Che fine farà l’energia di gruppo che si crea nelle sale, negli spettacoli dal vivo? Questo mi preoccupa. Un conto è vedere dei prodotti in streaming, un altro è andare lì, vivere le emozioni in prima persona, chissà forse nasceranno nuove forme di fruizioni del mezzo, si potrebbe ragionare su un teatro a distanza, o da vedere attraverso un binocolo, sono idee, immagini, difficili da realizzare anche per problemi di assicurazione. In Inghilterra, dove vivo, a volte mi chiedo se ci saranno ancora attori di 70 anni che potranno essere sul palco, cosa ne sarà di loro. Eppure voglio essere fiducioso: il cinema troverà una soluzione per inventare nuovi modi.

Cosa significa nel profondo essere attore?

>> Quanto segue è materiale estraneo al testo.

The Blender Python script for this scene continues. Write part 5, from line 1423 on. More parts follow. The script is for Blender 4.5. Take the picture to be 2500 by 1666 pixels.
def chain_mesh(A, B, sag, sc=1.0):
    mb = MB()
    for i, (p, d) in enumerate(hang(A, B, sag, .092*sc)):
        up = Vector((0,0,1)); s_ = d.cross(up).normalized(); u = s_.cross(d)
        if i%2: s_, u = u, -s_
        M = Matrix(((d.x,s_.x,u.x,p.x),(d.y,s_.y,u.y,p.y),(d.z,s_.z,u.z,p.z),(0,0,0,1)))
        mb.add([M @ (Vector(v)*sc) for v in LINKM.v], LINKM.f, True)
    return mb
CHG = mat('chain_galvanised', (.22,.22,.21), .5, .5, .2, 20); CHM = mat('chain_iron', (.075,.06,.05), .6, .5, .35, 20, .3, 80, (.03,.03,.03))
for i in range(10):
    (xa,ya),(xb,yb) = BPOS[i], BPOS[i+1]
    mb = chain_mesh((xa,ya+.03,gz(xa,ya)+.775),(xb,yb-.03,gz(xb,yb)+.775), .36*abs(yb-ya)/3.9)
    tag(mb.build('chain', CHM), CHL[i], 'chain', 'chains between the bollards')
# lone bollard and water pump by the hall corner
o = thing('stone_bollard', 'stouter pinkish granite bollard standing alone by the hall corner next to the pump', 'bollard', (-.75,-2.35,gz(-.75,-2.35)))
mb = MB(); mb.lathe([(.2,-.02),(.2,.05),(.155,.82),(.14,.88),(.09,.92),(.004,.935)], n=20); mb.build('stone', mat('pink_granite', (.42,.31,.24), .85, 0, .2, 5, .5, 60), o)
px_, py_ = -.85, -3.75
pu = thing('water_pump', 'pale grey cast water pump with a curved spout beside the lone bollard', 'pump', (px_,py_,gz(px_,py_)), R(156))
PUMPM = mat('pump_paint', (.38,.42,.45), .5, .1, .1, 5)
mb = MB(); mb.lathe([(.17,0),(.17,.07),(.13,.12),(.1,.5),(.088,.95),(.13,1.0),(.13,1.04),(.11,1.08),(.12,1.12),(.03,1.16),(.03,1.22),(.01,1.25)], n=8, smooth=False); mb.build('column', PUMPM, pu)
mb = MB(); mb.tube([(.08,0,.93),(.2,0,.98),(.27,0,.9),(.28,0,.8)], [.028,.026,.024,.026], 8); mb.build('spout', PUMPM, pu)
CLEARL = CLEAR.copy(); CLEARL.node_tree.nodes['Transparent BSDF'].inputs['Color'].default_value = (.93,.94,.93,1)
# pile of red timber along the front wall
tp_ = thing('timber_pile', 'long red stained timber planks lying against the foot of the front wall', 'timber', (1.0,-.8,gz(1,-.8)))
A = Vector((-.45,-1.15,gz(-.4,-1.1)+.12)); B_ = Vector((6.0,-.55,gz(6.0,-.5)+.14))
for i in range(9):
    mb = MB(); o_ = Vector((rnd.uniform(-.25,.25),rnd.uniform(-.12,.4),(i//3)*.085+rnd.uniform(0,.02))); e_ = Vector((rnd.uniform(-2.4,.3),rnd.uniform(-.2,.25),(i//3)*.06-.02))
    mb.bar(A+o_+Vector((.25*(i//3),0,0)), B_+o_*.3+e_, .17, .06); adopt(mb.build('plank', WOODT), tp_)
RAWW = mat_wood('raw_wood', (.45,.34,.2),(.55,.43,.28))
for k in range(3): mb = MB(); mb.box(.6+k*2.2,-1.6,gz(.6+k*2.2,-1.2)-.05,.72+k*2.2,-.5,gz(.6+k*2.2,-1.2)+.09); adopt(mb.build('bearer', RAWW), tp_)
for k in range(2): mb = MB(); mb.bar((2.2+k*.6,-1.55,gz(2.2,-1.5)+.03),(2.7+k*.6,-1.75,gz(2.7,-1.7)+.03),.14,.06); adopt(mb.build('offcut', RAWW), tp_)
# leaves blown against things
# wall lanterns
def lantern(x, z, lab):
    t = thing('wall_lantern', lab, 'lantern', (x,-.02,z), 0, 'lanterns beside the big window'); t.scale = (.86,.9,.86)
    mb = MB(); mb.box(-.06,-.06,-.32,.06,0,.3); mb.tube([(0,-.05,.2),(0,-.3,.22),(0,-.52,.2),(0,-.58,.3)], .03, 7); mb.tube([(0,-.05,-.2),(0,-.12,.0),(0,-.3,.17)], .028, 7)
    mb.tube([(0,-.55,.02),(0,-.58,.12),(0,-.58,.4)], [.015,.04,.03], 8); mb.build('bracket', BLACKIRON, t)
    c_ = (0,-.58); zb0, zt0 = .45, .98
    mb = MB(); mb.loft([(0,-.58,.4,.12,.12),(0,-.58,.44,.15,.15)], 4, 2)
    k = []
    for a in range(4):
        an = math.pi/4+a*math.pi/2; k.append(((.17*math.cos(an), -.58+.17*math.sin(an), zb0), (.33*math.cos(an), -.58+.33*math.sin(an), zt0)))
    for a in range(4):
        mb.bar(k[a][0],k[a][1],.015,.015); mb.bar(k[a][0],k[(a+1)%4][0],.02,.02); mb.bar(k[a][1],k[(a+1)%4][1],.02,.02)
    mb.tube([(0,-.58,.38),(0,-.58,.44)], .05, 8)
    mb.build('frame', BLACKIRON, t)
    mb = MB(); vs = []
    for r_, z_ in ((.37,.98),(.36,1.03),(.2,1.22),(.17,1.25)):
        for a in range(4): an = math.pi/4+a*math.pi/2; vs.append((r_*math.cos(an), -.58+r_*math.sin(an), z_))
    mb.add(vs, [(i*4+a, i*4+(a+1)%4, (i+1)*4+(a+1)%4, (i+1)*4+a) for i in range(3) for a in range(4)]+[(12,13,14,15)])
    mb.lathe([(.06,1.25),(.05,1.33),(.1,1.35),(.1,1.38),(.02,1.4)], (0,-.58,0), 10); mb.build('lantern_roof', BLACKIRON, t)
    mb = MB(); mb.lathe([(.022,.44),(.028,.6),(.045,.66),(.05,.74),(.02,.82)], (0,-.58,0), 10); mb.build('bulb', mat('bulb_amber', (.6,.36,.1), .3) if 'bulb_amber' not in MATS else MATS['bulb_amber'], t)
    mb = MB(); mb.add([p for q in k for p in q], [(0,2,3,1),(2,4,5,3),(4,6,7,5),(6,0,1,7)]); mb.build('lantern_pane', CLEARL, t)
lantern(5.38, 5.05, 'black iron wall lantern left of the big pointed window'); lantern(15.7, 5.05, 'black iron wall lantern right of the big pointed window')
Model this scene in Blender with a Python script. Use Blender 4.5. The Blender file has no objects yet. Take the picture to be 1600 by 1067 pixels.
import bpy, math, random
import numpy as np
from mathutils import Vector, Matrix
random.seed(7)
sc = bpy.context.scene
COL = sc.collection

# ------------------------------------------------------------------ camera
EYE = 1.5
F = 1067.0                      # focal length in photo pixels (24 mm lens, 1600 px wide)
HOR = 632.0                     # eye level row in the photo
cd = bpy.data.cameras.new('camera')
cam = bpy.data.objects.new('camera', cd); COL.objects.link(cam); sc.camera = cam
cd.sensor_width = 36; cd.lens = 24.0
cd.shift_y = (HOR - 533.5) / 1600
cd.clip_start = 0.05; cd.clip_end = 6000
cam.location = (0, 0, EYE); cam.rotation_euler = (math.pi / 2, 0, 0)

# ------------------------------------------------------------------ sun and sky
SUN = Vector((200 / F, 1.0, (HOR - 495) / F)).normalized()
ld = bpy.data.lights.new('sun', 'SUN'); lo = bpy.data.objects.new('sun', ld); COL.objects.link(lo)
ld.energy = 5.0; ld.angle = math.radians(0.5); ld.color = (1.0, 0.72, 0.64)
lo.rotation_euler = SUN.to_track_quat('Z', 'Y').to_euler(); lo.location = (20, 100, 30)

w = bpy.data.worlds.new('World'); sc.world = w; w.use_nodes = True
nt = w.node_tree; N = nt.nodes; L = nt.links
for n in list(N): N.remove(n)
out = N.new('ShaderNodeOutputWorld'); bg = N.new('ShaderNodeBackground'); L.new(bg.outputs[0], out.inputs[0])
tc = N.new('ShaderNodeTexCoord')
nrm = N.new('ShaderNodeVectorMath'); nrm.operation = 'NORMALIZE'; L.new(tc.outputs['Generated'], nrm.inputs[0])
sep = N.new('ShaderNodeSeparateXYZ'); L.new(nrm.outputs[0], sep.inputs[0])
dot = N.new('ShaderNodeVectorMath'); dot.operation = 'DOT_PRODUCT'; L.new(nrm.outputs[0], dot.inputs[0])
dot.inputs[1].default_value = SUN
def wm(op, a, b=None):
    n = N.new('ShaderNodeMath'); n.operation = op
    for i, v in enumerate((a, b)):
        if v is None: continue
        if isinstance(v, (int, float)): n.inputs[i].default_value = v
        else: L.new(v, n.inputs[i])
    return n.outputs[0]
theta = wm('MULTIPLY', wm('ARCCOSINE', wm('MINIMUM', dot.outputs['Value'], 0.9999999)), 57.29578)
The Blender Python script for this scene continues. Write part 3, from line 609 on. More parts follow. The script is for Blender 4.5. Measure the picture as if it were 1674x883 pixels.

Il mio lavoro prevede la recitazione e questo mi porta a fare grande ricerca, mi fa sentire più giovane. Amo studiare, cercare qualcosa che non so, andare oltre quello che vedo in superficie, essere pagato per essere curioso penso sia una grande fortuna. Mi chiedo, però, se i miei figli un giorno diranno, guardando il padre “ah il solito vecchio attore che si lamenta”, ecco no, io vorrei rimanere sempre vicino a questa sensazione di gioco, di infanzia, senza però risultare infantile, e potendomi permettere il lusso di continuare a crescere.